**Exercise directions**
For the data below, work out how many lines include the string "Blender" and report only the number.

**Data records**
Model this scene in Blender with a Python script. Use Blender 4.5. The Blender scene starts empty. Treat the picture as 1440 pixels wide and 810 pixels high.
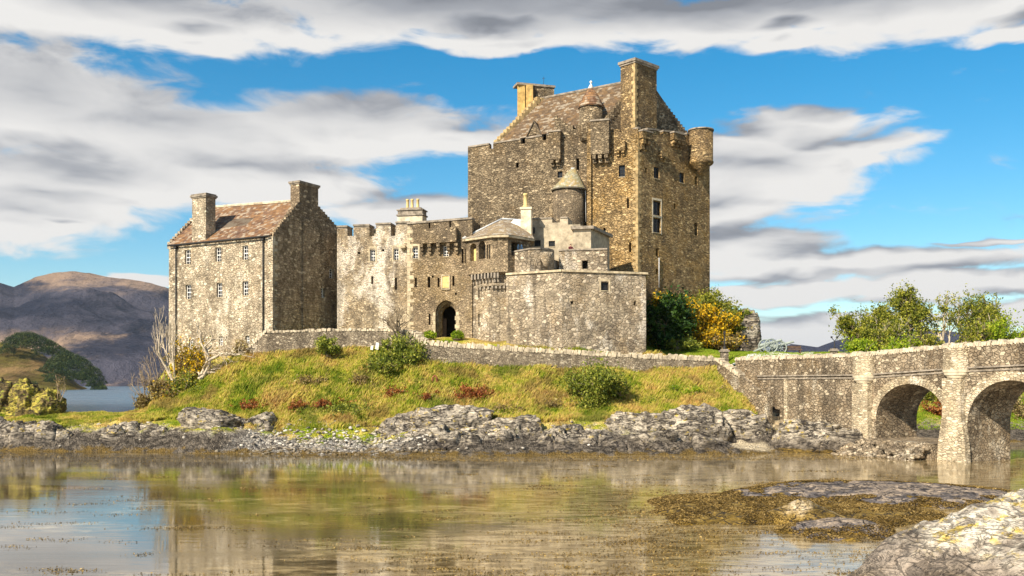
import bpy, bmesh, math, random
import numpy as np
from mathutils import Vector, Matrix
sc = bpy.context.scene
COL = sc.collection
R = math.radians
F = 1360.0; CH = 5.5                       # focal length and eye height used for laying the place out
# ---------------- camera ----------------
cd = bpy.data.cameras.new('camera'); cam = bpy.data.objects.new('camera', cd); COL.objects.link(cam)
cam.location = (0, 0, CH); cam.rotation_euler = (R(90), 0, 0)
cd.lens = 36 * F / 1440; cd.sensor_width = 36; cd.shift_y = 135 / 1440
cd.clip_start = 0.5; cd.clip_end = 30000
sc.camera = cam
sc.view_settings.view_transform = 'Standard'; sc.view_settings.look = 'None'
sc.view_settings.gamma = 1; sc.view_settings.use_curve_mapping = False
sc.view_settings.exposure = 0.74
SUN_EL, SUN_AZ = 37, 220
# ---------------- sun ----------------
sd = bpy.data.lights.new('sun', 'SUN'); sd.energy = 5.0; sd.angle = R(0.6); sd.color = (1.0, 0.89, 0.73)
sun = bpy.data.objects.new('sun', sd); COL.objects.link(sun)
sv = Vector((math.sin(R(SUN_AZ)) * math.cos(R(SUN_EL)), math.cos(R(SUN_AZ)) * math.cos(R(SUN_EL)), math.sin(R(SUN_EL))))
sun.rotation_euler = sv.to_track_quat('Z', 'Y').to_euler()
# ---------------- node helper ----------------
class NT:
    def __init__(s, tree): s.t = tree; s.n = tree.nodes; s.l = tree.links
    def add(s, typ, **kw):
        nd = s.n.new(typ)
        for k, v in kw.items(): setattr(nd, k, v)
        return nd
    def put(s, sock, v):
        if v is None: return
        if isinstance(v, bpy.types.NodeSocket): s.l.new(v, sock)
        elif isinstance(v, bpy.types.Node): s.l.new(v.outputs[0], sock)
        else:
            if sock.type == 'RGBA' and len(v) == 3: v = (*v, 1)
            sock.default_value = v
    def m(s, op, a, b=None, c=None, clamp=False):
        nd = s.add('ShaderNodeMath', operation=op, use_clamp=clamp)
        for i, v in enumerate((a, b, c)): s.put(nd.inputs[i], v)
        return nd.outputs[0]
    def vm(s, op, a, b=None, c=None):
        nd = s.add('ShaderNodeVectorMath', operation=op)
        s.put(nd.inputs[0], a); s.put(nd.inputs[1], b)
        if c is not None:
            s.put(nd.inputs[3 if op == 'SCALE' else 2], c)
        return nd.outputs[1] if op in ('LENGTH', 'DISTANCE', 'DOT_PRODUCT') else nd.outputs[0]
    def mix(s, f, a, b, bt='MIX'):
        nd = s.add('ShaderNodeMix', data_type='RGBA', blend_type=bt)
        s.put(nd.inputs[0], f); s.put(nd.inputs[6], a); s.put(nd.inputs[7], b)
        return nd.outputs[2]
    def noise(s, vec, scale, detail=4, rough=.55, dist=0, lac=2.0):
        nd = s.add('ShaderNodeTexNoise'); s.put(nd.inputs['Vector'], vec)
        nd.inputs['Scale'].default_value = scale; nd.inputs['Detail'].default_value = detail
        nd.inputs['Roughness'].default_value = rough; nd.inputs['Distortion'].default_value = dist
        return nd.outputs['Fac']
    def voro(s, vec, scale, feature='F1', rnd=1.0, out=None):
        nd = s.add('ShaderNodeTexVoronoi', feature=feature); s.put(nd.inputs['Vector'], vec)
        nd.inputs['Scale'].default_value = scale; nd.inputs['Randomness'].default_value = rnd
        return nd.outputs[out or ('Distance' if feature != 'F1' else 'Color')]
    def ramp(s, f, stops, interp='LINEAR'):
        nd = s.add('ShaderNodeValToRGB'); e = nd.color_ramp; e.interpolation = interp
        while len(e.elements) < len(stops): e.elements.new(0.5)
        for el, (p, c) in zip(e.elements, stops):
            el.position = p; el.color = (*c, 1) if len(c) == 3 else c
        s.put(nd.inputs[0], f); return nd.outputs[0]
    def mr(s, v, a, b, c=0.0, d=1.0, smooth=True):
        nd = s.add('ShaderNodeMapRange', interpolation_type='SMOOTHSTEP' if smooth else 'LINEAR')
        s.put(nd.inputs[0], v)
        for i, q in enumerate((a, b, c, d)): nd.inputs[i + 1].default_value = q
        return nd.outputs[0]
    def scl(s, vec, k):
        return s.vm('MULTIPLY', vec, tuple(k))
# ---------------- world: sky with clouds by direction ----------------
w = bpy.data.worlds.new('World'); sc.world = w; w.use_nodes = True
N = NT(w.node_tree); N.n.clear()
sky = N.add('ShaderNodeTexSky', sky_type='NISHITA', sun_disc=False)
sky.sun_elevation = R(SUN_EL); sky.sun_rotation = R(SUN_AZ); sky.air_density = 1.0; sky.dust_density = 0.3; sky.ozone_density = 2.0
hs = N.add('ShaderNodeHueSaturation'); N.put(hs.inputs['Color'], sky.outputs[0])
hs.inputs['Saturation'].default_value = 1.5; hs.inputs['Value'].default_value = 1.12; hs.inputs['Hue'].default_value = 0.488
tc = N.add('ShaderNodeTexCoord'); dirv = N.vm('NORMALIZE', tc.outputs['Generated'])
sx = N.add('ShaderNodeSeparateXYZ'); N.put(sx.inputs[0], dirv)
az = N.m('ARCTAN2', sx.outputs[0], sx.outputs[1]); el = N.m('ARCSINE', sx.outputs[2])
cv = N.add('ShaderNodeCombineXYZ'); N.put(cv.inputs[0], az); N.put(cv.inputs[1], el); base = cv.outputs[0]
nz = N.add('ShaderNodeTexNoise'); N.put(nz.inputs['Vector'], N.scl(base, (7, 22, 1))); nz.inputs['Scale'].default_value = 1; nz.inputs['Detail'].default_value = 3; nz.inputs['Roughness'].default_value = .62
warp = N.vm('MULTIPLY', N.vm('SUBTRACT', nz.outputs['Color'], (.5, .5, .5)), (.10, .045, 0))
bw = N.vm('ADD', base, warp)
ELL = [(150,15,330,52),(270,66,90,18),(640,8,420,52),(700,58,140,20),(980,30,220,38),(1300,-4,330,50),(1440,46,80,16),(1090,58,80,14),
 (40,150,230,82),(230,195,280,58),(470,182,250,48),(640,196,110,26),(90,258,260,42),(330,250,230,36),(30,318,120,34),(60,292,140,26),
 (575,298,125,25),(190,388,80,9),(80,340,40,7),(1140,176,120,28),(1170,215,130,26),(1060,250,170,42),(1010,300,110,30),(1060,205,110,24),
 (1020,350,150,34),(1230,372,330,22),(1130,408,280,17),(1100,468,150,24),(1240,452,90,14),(1400,337,90,7),(1340,405,240,22),(1430,445,120,18)]
def dens(off):
    acc = None
    for (cx, cy, rx, ry) in ELL:
        a0 = math.atan((cx - 720) / F); e0 = math.atan((540 - cy) / F * math.cos(a0))
        iv = (F / rx, F / ry, 0)
        p = N.vm('MULTIPLY_ADD', bw, iv, (-a0 * iv[0], (-e0 + off) * iv[1], 0))
        L = N.vm('LENGTH', p)
        if acc is None: acc = L
        else:
            nd = N.add('ShaderNodeMath', operation='SMOOTH_MIN'); N.put(nd.inputs[0], acc); N.put(nd.inputs[1], L); nd.inputs[2].default_value = .22; acc = nd.outputs[0]
    return N.m('SUBTRACT', 1.25, acc)
fine = N.noise(N.vm('MULTIPLY', base, (12, 34, 1)), 1, 8, .6, .5)
big = N.noise(N.vm('MULTIPLY', base, (2.2, 8, 1)), 1, 4, .55)
out_m = N.mr(N.m('ABSOLUTE', az), .58, .8)
gen = N.m('MULTIPLY', N.mr(big, .42, .62, -.4, .9), out_m)
d1 = N.m('MAXIMUM', dens(0), gen)
d2 = N.m('MAXIMUM', dens(-.016), gen)
dd = N.m('ADD', d1, N.m('MULTIPLY', N.m('SUBTRACT', fine, .5), 1.35))
cloud = N.mr(dd, .12, .56)
fine2 = N.noise(N.vm('MULTIPLY', base, (9, 24, 1)), 1, 8, .58, .6)
lit = N.mr(N.m('ADD', N.m('MULTIPLY', N.m('SUBTRACT', d1, d2), .6), N.m('MULTIPLY', N.m('SUBTRACT', fine2, .5), .95)), -.69, .40)
thick = N.mr(N.m('ADD', d1, N.m('MULTIPLY', N.m('SUBTRACT', fine2, .5), 1.6)), .5, 1.7)
top = N.m('MULTIPLY', N.mr(el, .325, .37), N.mr(N.m('ABSOLUTE', N.m('SUBTRACT', az, .12)), .2, .5, 1, .35))
shade = N.m('SUBTRACT', N.m('SUBTRACT', lit, N.m('MULTIPLY', N.m('MULTIPLY', thick, N.mr(el, .10, .17, .25, 1)), .46)), N.m('MULTIPLY', top, .45))
ccol = N.ramp(shade, [(0, (.30, .32, .36)), (.25, (.48, .50, .54)), (.5, (.76, .76, .77)), (.8, (1.05, 1.03, 1.0))])
K = 0.078
CLOUD_K = 0.50 / K
ccol2 = N.vm('MULTIPLY', ccol, (CLOUD_K,) * 3)
skyc = N.mix(cloud, hs.outputs[0], ccol2)
bg = N.add('ShaderNodeBackground'); N.put(bg.inputs[0], skyc); bg.inputs[1].default_value = K
wo = N.add('ShaderNodeOutputWorld'); N.l.new(bg.outputs[0], wo.inputs[0])
# ---------------- numpy noise ----------------
def _h(ix, iy, iz, seed):
    n = (ix.astype(np.int64) * 374761393 + iy.astype(np.int64) * 668265263 + iz.astype(np.int64) * 2147483647 + seed * 1274126177) & 0xFFFFFFFF
    n = ((n ^ (n >> 13)) * 1274126177) & 0xFFFFFFFF
    n = ((n ^ (n >> 16)) * 2246822519) & 0xFFFFFFFF
    return (n ^ (n >> 15)).astype(np.float64) / 0xFFFFFFFF
def vn(p, seed=0):
    p = np.atleast_2d(p); f = np.floor(p); t = p - f; t = t * t * (3 - 2 * t); i = f.astype(np.int64)
    r = 0
    for dx in (0, 1):
        for dy in (0, 1):
            for dz in (0, 1):
                wgt = (t[:, 0] if dx else 1 - t[:, 0]) * (t[:, 1] if dy else 1 - t[:, 1]) * (t[:, 2] if dz else 1 - t[:, 2])
                r = r + wgt * _h(i[:, 0] + dx, i[:, 1] + dy, i[:, 2] + dz, seed)
    return r * 2 - 1
def fbm(p, o=4, seed=0, ridge=False, g=.5):
    r = 0; a = 1; s = 0
    for k in range(o):
        v = vn(p * 2 ** k + 17.3 * k, seed + k)
        if ridge: v = 1 - 2 * np.abs(v)
        r = r + a * v; s += a; a *= g
    return r / s
def p3(x, y, z=0):
    x = np.asarray(x, float); return np.stack([x, np.asarray(y, float) + 0 * x, np.asarray(z, float) + 0 * x], 1)
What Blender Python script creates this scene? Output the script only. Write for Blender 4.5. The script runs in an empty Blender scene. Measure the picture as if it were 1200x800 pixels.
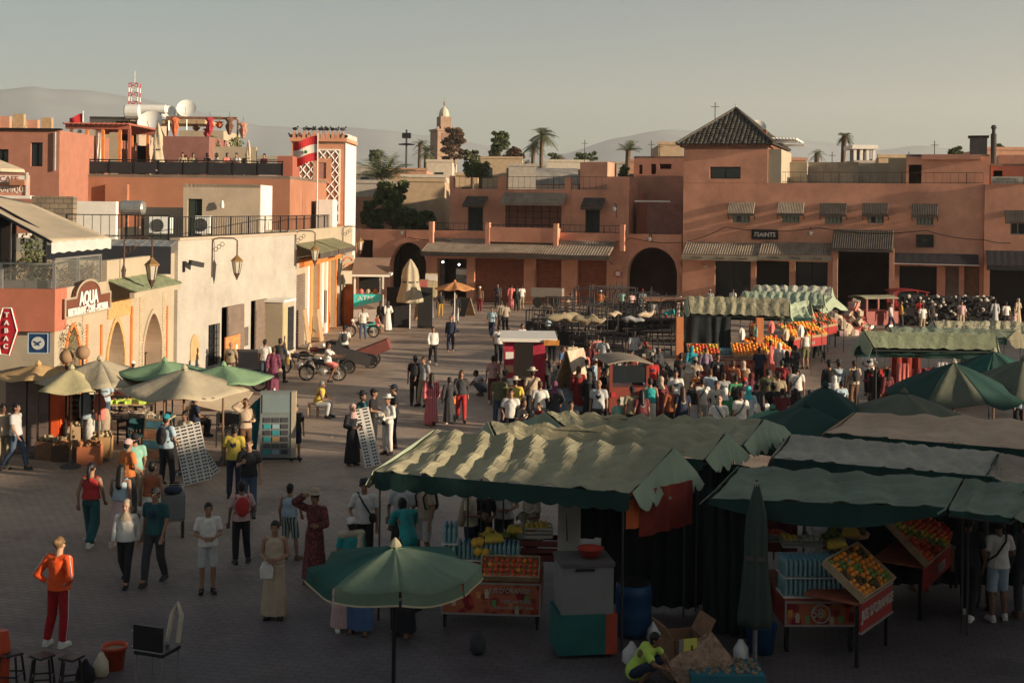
import bpy,bmesh,math,random
import numpy as np
from mathutils import Vector,Matrix
from math import radians,sin,cos,pi,atan,atan2,sqrt,tan
R=random.Random(7)
SC=bpy.context.scene
COL=SC.collection
F=1500.0;H=6.8;YH=245.0;ROLL=radians(0.7)
cam_d=bpy.data.cameras.new("camera");cam=bpy.data.objects.new("camera",cam_d);COL.objects.link(cam)
cam_d.sensor_width=36.0;cam_d.lens=45.0;cam_d.clip_end=30000.0;cam_d.clip_start=0.1
cam_d.shift_y=(YH-400.0)/1200.0
cam_d.shift_x=0.0
sx0,sy0=0.0,(YH-400.0)/1200.0
cam_d.shift_x=sx0;cam_d.shift_y=sy0
cam.matrix_world=Matrix.Translation((0,0,H))@Matrix.Rotation(radians(90),4,'X')@Matrix.Rotation(ROLL,4,'Z')
SC.camera=cam
SUN_EL,SUN_AZ=radians(11.0),atan2(-0.39,1.0)
w=bpy.data.worlds.new("World");SC.world=w;w.use_nodes=True
nt=w.node_tree;nt.nodes.clear()
out=nt.nodes.new('ShaderNodeOutputWorld');bg=nt.nodes.new('ShaderNodeBackground')
sky=nt.nodes.new('ShaderNodeTexSky');sky.sky_type='NISHITA';sky.sun_disc=False
sky.sun_elevation=SUN_EL;sky.sun_rotation=pi/2-SUN_AZ
sky.air_density=1.0;sky.dust_density=0.6;sky.ozone_density=1.0;sky.altitude=450
hs=nt.nodes.new('ShaderNodeHueSaturation');hs.inputs['Saturation'].default_value=0.75
tint=nt.nodes.new('ShaderNodeMix');tint.data_type='RGBA';tint.blend_type='MULTIPLY';tint.inputs[0].default_value=1.0
tint.inputs[7].default_value=(0.54,0.64,0.65,1)
nt.links.new(sky.outputs[0],hs.inputs['Color']);nt.links.new(hs.outputs[0],tint.inputs[6])
nt.links.new(tint.outputs[2],bg.inputs[0]);bg.inputs[1].default_value=0.055
nt.links.new(bg.outputs[0],out.inputs[0])
sd=bpy.data.lights.new("sun",'SUN');sun=bpy.data.objects.new("sun",sd);COL.objects.link(sun)
sd.energy=5.0;sd.angle=radians(0.6);sd.color=(1.0,0.79,0.56)
sdir=Vector((cos(SUN_EL)*cos(SUN_AZ),cos(SUN_EL)*sin(SUN_AZ),sin(SUN_EL)))
sun.rotation_euler=sdir.to_track_quat('Z','Y').to_euler()
SC.view_settings.view_transform='Standard';SC.view_settings.look='None'
SC.view_settings.gamma=1.0;SC.view_settings.exposure=1.3;SC.view_settings.use_curve_mapping=False
SC.cycles.max_bounces=5;SC.cycles.diffuse_bounces=3;SC.cycles.glossy_bounces=2;SC.cycles.transparent_max_bounces=6
SC.cycles.volume_bounces=0
_c,_s=cos(ROLL),sin(ROLL)
def uv(px,py):
 dx,dy=px-600.0,py-YH
 return dx*_c+dy*_s,-dx*_s+dy*_c
def G(px,py,z=0.0):
 u,v=uv(px,py);D=(H-z)*F/v
 return Vector((u*D/F,D,z))
def A(px,py,D):
 u,v=uv(px,py)
 return Vector((u*D/F,D,H-v*D/F))
class Frame:
 """a facade: local x runs along it, local y into the building"""
 def __init__(s,ox,oy,ang):
  s.o=Vector((ox,oy,0));s.a=ang
  s.t=Vector((cos(ang),sin(ang),0));s.n=Vector((-sin(ang),cos(ang),0))
 def p(s,px,py,d=0.0):
  u,v=uv(px,py)
  ray=Vector((u/F,1.0,0));o=s.o+s.n*d
  k=o.dot(s.n)/ray.dot(s.n)
  P=ray*k
  return(P-o).dot(s.t),H-v/F*k
 def w(s,x,y,z=0.0):
  return s.o+s.t*x+s.n*y+Vector((0,0,z))
FB=Frame(-3.0,94.0,-atan(0.33))
def street(x0,y0,x1,y1):return Frame(x0,y0,atan2(y1-y0,x1-x0))
FS=street(-12.84,36.0,-12.4,47.0);FS3=street(-12.4,47.0,-10.25,60.3);FS4=street(-10.25,60.3,-9.86,77.0)
MATS={}
def mat(name,col,rough=0.85,var=0.12,scale=2.0,bump=0.0,bscale=30.0,metal=0.0,emit=None,spec=0.3,stain=0.0,stain_col=None,trans=0.0,wrinkle=0.0):
 if name in MATS:return MATS[name]
 m=bpy.data.materials.new(name);MATS[name]=m;m.use_nodes=True
 t=m.node_tree;b=t.nodes['Principled BSDF']
 b.inputs['Roughness'].default_value=rough;b.inputs['Metallic'].default_value=metal
 b.inputs['Specular IOR Level'].default_value=spec
 c=tuple(col)+(1,)
 b.inputs['Base Color'].default_value=c
 if emit:
  b.inputs['Emission Color'].default_value=tuple(emit[0])+(1,);b.inputs['Emission Strength'].default_value=emit[1]
 if trans:b.inputs['Transmission Weight'].default_value=trans
 if var>0 or bump>0:
  tc=t.nodes.new('ShaderNodeTexCoord')
 if var>0:
  n=t.nodes.new('ShaderNodeTexNoise');n.inputs['Scale'].default_value=scale;n.inputs['Detail'].default_value=5
  n.inputs['Roughness'].default_value=0.65
  t.links.new(tc.outputs['Object'],n.inputs['Vector'])
  r=t.nodes.new('ShaderNodeMapRange');r.inputs[1].default_value=0.3;r.inputs[2].default_value=0.7
  r.inputs[3].default_value=1-var;r.inputs[4].default_value=1+var
  t.links.new(n.outputs[0],r.inputs[0])
  mx=t.nodes.new('ShaderNodeMix');mx.data_type='RGBA';mx.blend_type='MULTIPLY';mx.inputs[0].default_value=1
  mx.inputs[6].default_value=c
  t.links.new(r.outputs[0],mx.inputs[7]);src=mx.outputs[2]
  if stain>0:
   n2=t.nodes.new('ShaderNodeTexNoise');n2.inputs['Scale'].default_value=scale*0.35;n2.inputs['Detail'].default_value=6
   mp=t.nodes.new('ShaderNodeMapping');mp.inputs['Scale'].default_value=(1.6,1.6,0.45)
   t.links.new(tc.outputs['Object'],mp.inputs[0]);t.links.new(mp.outputs[0],n2.inputs['Vector'])
   r2=t.nodes.new('ShaderNodeMapRange');r2.inputs[1].default_value=0.5;r2.inputs[2].default_value=0.72;r2.inputs[4].default_value=stain
   t.links.new(n2.outputs[0],r2.inputs[0])
   m2=t.nodes.new('ShaderNodeMix');m2.data_type='RGBA'
   t.links.new(r2.outputs[0],m2.inputs[0]);t.links.new(src,m2.inputs[6])
   m2.inputs[7].default_value=tuple(stain_col or[x*0.55 for x in col])+(1,)
   src=m2.outputs[2]
  t.links.new(src,b.inputs['Base Color'])
 if bump>0:
  nb=t.nodes.new('ShaderNodeTexNoise');nb.inputs['Scale'].default_value=bscale;nb.inputs['Detail'].default_value=4
  t.links.new(tc.outputs['Object'],nb.inputs['Vector'])
  bp=t.nodes.new('ShaderNodeBump');bp.inputs['Strength'].default_value=bump;bp.inputs['Distance'].default_value=0.02 if not wrinkle else wrinkle
  t.links.new(nb.outputs[0],bp.inputs['Height']);t.links.new(bp.outputs[0],b.inputs['Normal'])
 return m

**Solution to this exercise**
2